Around this time, Ark’s then Head of Assessment, Daisy Christodoulou, was researching how to increase the quality of our assessments. Her book, Making Good Progress?, describes her conclusions in detail, but the main principles we derived from this research were:

  1. Different assessments for different purposes
    Summative and formative serve different needs and should be clearly delineated
  2. Common summative assessments
    The most accurate comparison is to ask students the exact same questions
  3. Cumulative tests for summative assessments
    Testing only what has recently been taught works for formative but not for summative
  4. Age-related grading bands for summative assessments
    Comparing to the national peer-group negates ‘need’ for fictional flightpaths
  5. Frequent, specific, non-graded formative assessments
    Ongoing checks for understanding are vital, but grading this is meaningless

When turning these into practice, we had to consider the third and fourth principles listed in “Making data work” — ensuring that the volume and frequency of data collection was proportionate and that the collection and analysis processes were as efficient as possible. We needed to minimise the time teachers spent on collection and analysis, freeing up their valuable time for informed action. To achieve this, we chose to leverage:

  • Consistency: Common definitions, common assessments, common calendar, common measures, common dashboards/tools
  • Scale: Large sample size (~2,000 students per year group), central administration, targeted network resource, network collaboration
  • Technology: “Enter once, use many times”, single data warehouse — integrating multiple sources, automated calculations/logic, interactive analysis tools

In practice, this led to Ark:

  • Reducing the number of summative assessments from six to three (and now in many cases two) per year
  • Introducing nationally standardised tests for all key stage 1 & 2 reading and maths assessments
  • Developing curriculum-aligned network tests for core subjects at key stage 3 (annually sense-checked against a sample of nationally standardised English and maths test results)
  • Using common exam board materials for curriculum-aligned network tests at key stage 4 & 5
  • Bringing together all network-wide subject teachers once per assessment window to align on assessment marking/moderation and post-assessment action planning
  • Building network-wide systems that automatically calculate all raw marks and age-related grading bands (post-hoc), as well as performance vs. baselines and (teacher-facing) targets
  • Creating visually consistent dashboards and analysis tools, tailored for different audiences (e.g. interactive teacher tools that drill down to individual questions/students vs. more high level one-pagers for management and governors)
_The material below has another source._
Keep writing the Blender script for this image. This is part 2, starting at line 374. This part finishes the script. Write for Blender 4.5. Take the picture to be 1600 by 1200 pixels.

This new approach to assessment is now in its third year at primary level and its second year at secondary level. The impact at primary level has been most notable, with the vast majority of school leaders feeling that the increase in data quality has contributed to improved student outcomes. Most also feel that it has enabled them to discontinue other time-consuming assessment activities.

The approach is less mature at secondary level and is subject to additional challenges, including curriculum alignment, marking consistency and the complexity of entry patterns and tiering. However, we believe that these challenges can be addressed through further collaboration within and beyond the network.

In the meantime, we must heed the second principle in “Making data work” — that the precision and limitations of our data are well understood. We believe that the model we have developed provides improved trade-offs between accuracy and efficiency, but we don’t pretend that it provides a perfect measurement of student learning, nor does it completely eliminate the workload associated with assessment data. This model is a work in progress and we will continue to listen to our teachers and school leaders as we develop it further, as well as drawing upon research and evidence from elsewhere — including this week’s DfE report.

To reiterate, our assessment data’s main purpose is to inform teaching and leadership actions — i.e. which students need what teacher support, which teachers need what leadership support and which leaders need what network support. As long as it continues to serve this purpose, we will keep doing everything we can as a network towards making data work for our schools, our teachers and, most importantly, our students.